Flexibility: Reverse posturing to prevent ailments

McKenzie says common ailments among cyclists include back pain, which usually results from overcompensation for core weakness, as well as being in excessive flexion for extended periods of time.

“A lot of amateur road cyclists sit at their desks or in their cars for most of the day. This results in poor posture. That’s why I also include “reverse posturing” to keep the upper body and back flexible and mobile,” says McKenzie, who adds this is great for opening up the chest and a good hip flexor stretch after a long ride.

This movement can be done dynamically or static, before or after a ride, or anytime you need a great stretch for the entire body.

  • Position yourself in a deep lunge, right leg forward, left knee on the ground, far apart from each other
  • Place both hands on the ground on the inside of right leg
  • Take a deep breath in, then exhale and twist left arm to the sky, hold for 5 seconds
  • Follow your left arm with your eyes for complete rotation
  • Repeat as many times as needed, then switch sides

Speed (and mental) training on the bike

“The riders have to train both their sprinter’s brain and body to be able to ride short, hard bursts,” says Hannah Spence, the team’s coach and two-time RAAM competitor.  “At the same time they have to train on endurance, their slow-twitch muscles, in order to endure 10 hours a day, for more than five days.”

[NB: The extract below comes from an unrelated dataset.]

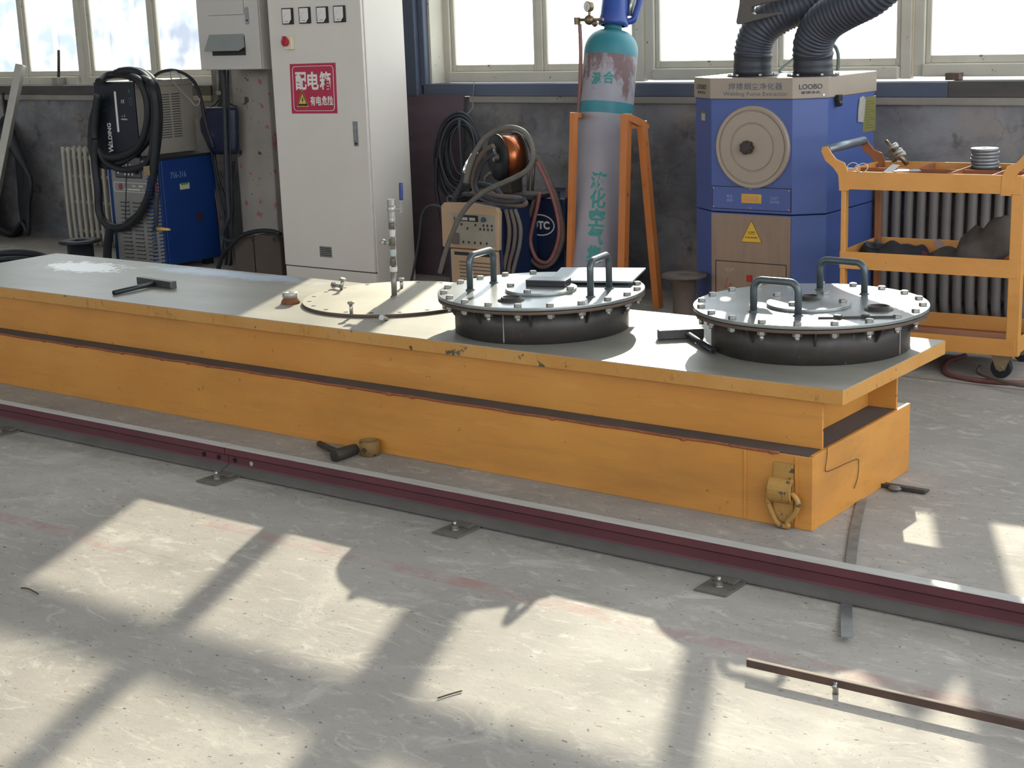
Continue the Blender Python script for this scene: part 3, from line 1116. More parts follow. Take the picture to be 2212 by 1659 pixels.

“It’s always best to train for the same conditions you’ll face in a race. Mix of short, hard workouts on flats and hills to reflect the 20 to 30 minute individual shifts and longer endurance rides to reflect the shifts in rain, at night, in hills, on flats, into headwinds, in intense heat, and so on,” adds Spence who says the right attitude will carry the team a lot further in this race than their legs will.

“A week across a country of vastly different landscapes, weather conditions and different personalities under extreme stress can conjure a magnitude of situations you’ve never experienced and could never train for. Training for all the things you CAN control will only help make those unexpected situations easier to deal with and get over.”